Another special and spot-on fact is articulated with passion by another hi-profile ad practitioner, “It’s great clients who make great agencies and great campaigns – not vice versa. Remember they are the guys who take the risks, buy the stuff and have the balls to run with the idea! When you look at some of the truly great stuff done in recent times (Apple, Absolut, Volkswagon, Nike, Fevicol, Airtel, Liril, Surf Excel, Vodafone, Perfetti, Aviva, Fair & Handsome, Dove…) chances are, you’ll find a great company behind it… and behind the great company a great visionary who challenges and stretches you as much as you stretch him. There has to be (and usually is) a tacit investment of trust and belief that is both inspirational and stimulating. It drives the process. It can never be a one-way-street.” There is also a word of caution. “The advertising should educate them with evidence. Remember clients are in the business for results – not to tilt at windmills, be courageous and brave for the sake of being perceived as courageous and brave!”

At the end of the day, creativity is a destructive, risky business engaged in tearing down to build afresh. It’s about swiftly (and seamlessly) shifting gears from logic to intuition and adjusting perspectives in line with the shifting realities. It’s about taking note of the fact that human behaviour has not changed; what has is the environment they reside in and the means we access them. For true-blue, red-hot creativity (designed to make a difference) it is crucial to ensure that you make a difference first within yourself. Kids or star-struck, glamour-driven aspirants desiring to enter this universe will be well-advised to follow the priceless words of Indra Sinha. ”It is a world blitzed with conditions and rules. You can play by them, play safe and win fame and fortune, without really stretching yourself. However, if protean creative urges rumble within and scream for release, be prepared to go it alone without any help from the industry. It is these people who follow their own instinct and fight for them who are the ground-breakers. The real creative titans… The figureheads of the future!”
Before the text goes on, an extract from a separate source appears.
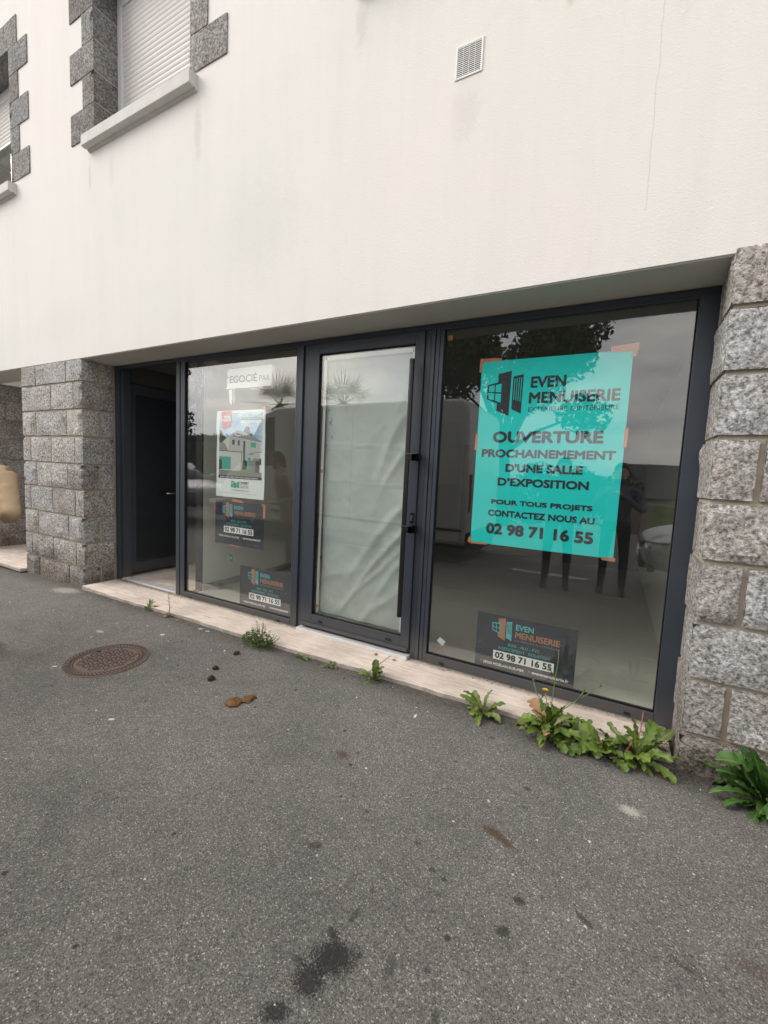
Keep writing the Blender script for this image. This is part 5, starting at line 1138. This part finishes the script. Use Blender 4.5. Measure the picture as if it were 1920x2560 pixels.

The last words however must belong to the latest luminary on the block - the new Executive Chairman of Lowe, Balki, who has his very special take on Creativity. The Director of 2007’s acclaimed film Cheeni Kum – all set to put together another film, PA, starring both, the Big and Small Bachchan- strongly believes that creativity is not necessarily about humour or popular hindi street-speak, but engagement and interest-value based on basic consumer insights. “For me, creativity in advertising is anything that is interesting and engaging… anything that kills boredom. Creativity is the biggest currency that drives effective and memorable advertising. It is not strategic inputs, marketing warfare, business plans or gimmicks, but how interesting you are as a person, brand, commodity of organization. Creativity need not – as some believe – only follow the haha (entertainment) route. It can make you cry, think, be scared, anxious, romantic, nostalgic… anything that connects. The idea is to see creativity as a powerful instrument that engages the reader /audience /consumer to reach a new level of empowerment”.

Lowe and behold - Balks could well be right!